• WHAT TO PRODUCE
Print the listing in its entirety and exactly, leaving out images.

══ INFORMATION SHOWN

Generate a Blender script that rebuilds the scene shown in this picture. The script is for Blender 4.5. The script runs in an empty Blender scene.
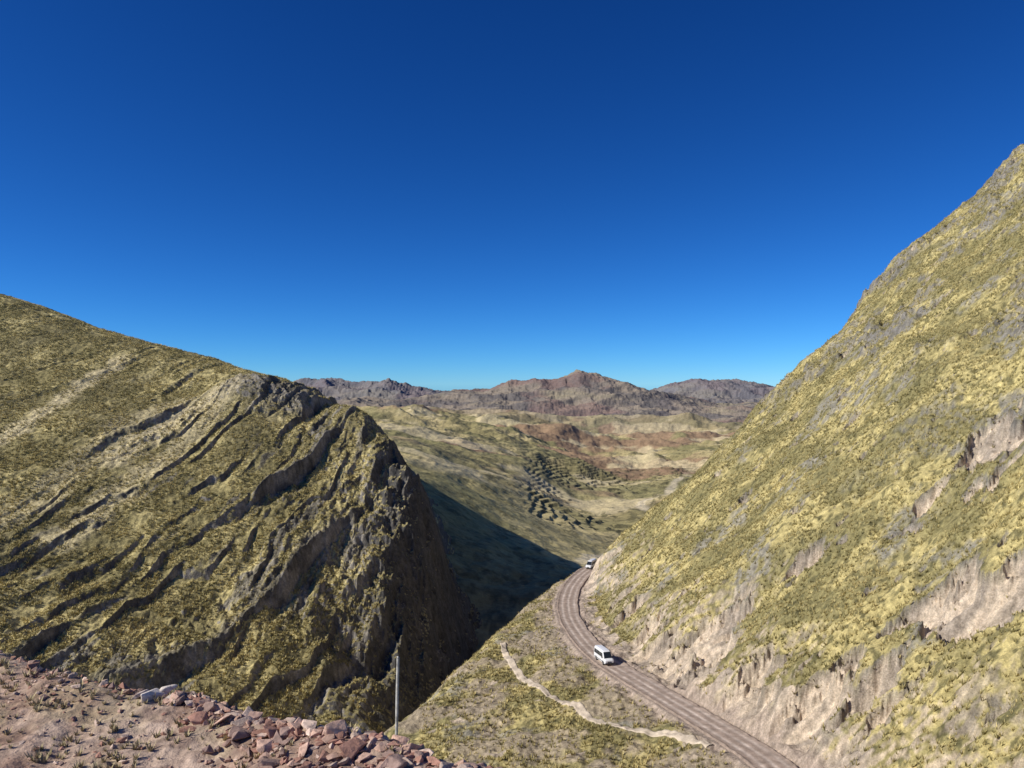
import bpy, bmesh, math, random
import numpy as np
from mathutils import Vector, Matrix
random.seed(7); rng=np.random.default_rng(11)
sc=bpy.context.scene
F=773.0
# ------------------------------------------------------------------ noise
def _h(ix,iy,s):
    n=(ix*np.uint32(374761393)+iy*np.uint32(668265263)+np.uint32((s*1274126177)&0xffffffff))
    n=(n^(n>>np.uint32(13)))*np.uint32(1274126177)
    n=n^(n>>np.uint32(16))
    return n&np.uint32(1023)
_a=np.arange(1024)*2*np.pi/1024;CT=np.cos(_a).astype(np.float32);ST=np.sin(_a).astype(np.float32)
def gn(x,y,s=0):
    x=np.asarray(x,dtype=np.float64);y=np.asarray(y,dtype=np.float64)
    x0=np.floor(x);y0=np.floor(y);fx=(x-x0).astype(np.float32);fy=(y-y0).astype(np.float32)
    ix=x0.astype(np.int64).astype(np.uint32);iy=y0.astype(np.int64).astype(np.uint32)
    u=fx*fx*fx*(fx*(fx*6-15)+10);v=fy*fy*fy*(fy*(fy*6-15)+10)
    def g(a,b):
        t=_h(ix+np.uint32(a),iy+np.uint32(b),s)
        return CT[t]*(fx-a)+ST[t]*(fy-b)
    n00=g(0,0);n10=g(1,0);n01=g(0,1);n11=g(1,1)
    return 1.5*((n00*(1-u)+n10*u)*(1-v)+(n01*(1-u)+n11*u)*v)
def fbm(x,y,wl,o=4,s=0,gain=.5,lac=2.03):
    r=0;a=1.0;f=1.0/wl
    for i in range(o):
        r=r+a*gn(x*f+i*17.3,y*f-i*9.1,s+i);a*=gain;f*=lac
    return r
def ridged(x,y,wl,o=4,s=0,gain=.5):
    r=0;a=1.0;f=1.0/wl;t=0
    for i in range(o):
        r=r+a*(1-2*np.abs(gn(x*f+i*7.3,y*f+i*5.1,s+i)));t+=a;a*=gain;f*=2.07
    return r/t
def ss(a,b,x):
    t=np.clip((x-a)/(b-a),0,1);return t*t*(3-2*t)
def smax(a,b,k):
    h=np.clip(.5+.5*(a-b)/k,0,1);return b*(1-h)+a*h+k*h*(1-h)
def softplus(x,w):
    t=x/w;return w*(np.maximum(t,0)+np.log1p(np.exp(-np.abs(t))))
def W(px,py,d):   # surveyed bearing/elevation/distance -> world
    return ((px-512)/F*d,d,(384-py)/F*d)
class Lut:        # bilinear lookup of a smooth field sampled on a regular world grid
    def __init__(s,x0,x1,y0,y1,st,fn):
        s.x0,s.y0,s.st=x0,y0,st;xs=np.arange(x0,x1+st,st);ys=np.arange(y0,y1+st,st)
        X,Y=np.meshgrid(xs,ys);s.T=[np.asarray(q) for q in fn(X,Y)];s.n=X.shape
    def __call__(s,x,y):
        a=np.clip((x-s.x0)/s.st,0,s.n[1]-1.001);b=np.clip((y-s.y0)/s.st,0,s.n[0]-1.001)
        i=a.astype(int);j=b.astype(int);f=a-i;g=b-j
        return [(t[j,i]*(1-f)+t[j,i+1]*f)*(1-g)+(t[j+1,i]*(1-f)+t[j+1,i+1]*f)*g for t in s.T]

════

• FULL OUTPUT
Generate a Blender script that rebuilds the scene shown in this picture. The script is for Blender 4.5. The script runs in an empty Blender scene.
import bpy, bmesh, math, random
import numpy as np
from mathutils import Vector, Matrix
random.seed(7); rng=np.random.default_rng(11)
sc=bpy.context.scene
F=773.0
# ------------------------------------------------------------------ noise
def _h(ix,iy,s):
    n=(ix*np.uint32(374761393)+iy*np.uint32(668265263)+np.uint32((s*1274126177)&0xffffffff))
    n=(n^(n>>np.uint32(13)))*np.uint32(1274126177)
    n=n^(n>>np.uint32(16))
    return n&np.uint32(1023)
_a=np.arange(1024)*2*np.pi/1024;CT=np.cos(_a).astype(np.float32);ST=np.sin(_a).astype(np.float32)
def gn(x,y,s=0):
    x=np.asarray(x,dtype=np.float64);y=np.asarray(y,dtype=np.float64)
    x0=np.floor(x);y0=np.floor(y);fx=(x-x0).astype(np.float32);fy=(y-y0).astype(np.float32)
    ix=x0.astype(np.int64).astype(np.uint32);iy=y0.astype(np.int64).astype(np.uint32)
    u=fx*fx*fx*(fx*(fx*6-15)+10);v=fy*fy*fy*(fy*(fy*6-15)+10)
    def g(a,b):
        t=_h(ix+np.uint32(a),iy+np.uint32(b),s)
        return CT[t]*(fx-a)+ST[t]*(fy-b)
    n00=g(0,0);n10=g(1,0);n01=g(0,1);n11=g(1,1)
    return 1.5*((n00*(1-u)+n10*u)*(1-v)+(n01*(1-u)+n11*u)*v)
def fbm(x,y,wl,o=4,s=0,gain=.5,lac=2.03):
    r=0;a=1.0;f=1.0/wl
    for i in range(o):
        r=r+a*gn(x*f+i*17.3,y*f-i*9.1,s+i);a*=gain;f*=lac
    return r
def ridged(x,y,wl,o=4,s=0,gain=.5):
    r=0;a=1.0;f=1.0/wl;t=0
    for i in range(o):
        r=r+a*(1-2*np.abs(gn(x*f+i*7.3,y*f+i*5.1,s+i)));t+=a;a*=gain;f*=2.07
    return r/t
def ss(a,b,x):
    t=np.clip((x-a)/(b-a),0,1);return t*t*(3-2*t)
def smax(a,b,k):
    h=np.clip(.5+.5*(a-b)/k,0,1);return b*(1-h)+a*h+k*h*(1-h)
def softplus(x,w):
    t=x/w;return w*(np.maximum(t,0)+np.log1p(np.exp(-np.abs(t))))
def W(px,py,d):   # surveyed bearing/elevation/distance -> world
    return ((px-512)/F*d,d,(384-py)/F*d)
class Lut:        # bilinear lookup of a smooth field sampled on a regular world grid
    def __init__(s,x0,x1,y0,y1,st,fn):
        s.x0,s.y0,s.st=x0,y0,st;xs=np.arange(x0,x1+st,st);ys=np.arange(y0,y1+st,st)
        X,Y=np.meshgrid(xs,ys);s.T=[np.asarray(q) for q in fn(X,Y)];s.n=X.shape
    def __call__(s,x,y):
        a=np.clip((x-s.x0)/s.st,0,s.n[1]-1.001);b=np.clip((y-s.y0)/s.st,0,s.n[0]-1.001)
        i=a.astype(int);j=b.astype(int);f=a-i;g=b-j
        return [(t[j,i]*(1-f)+t[j,i+1]*f)*(1-g)+(t[j+1,i]*(1-f)+t[j+1,i+1]*f)*g for t in s.T]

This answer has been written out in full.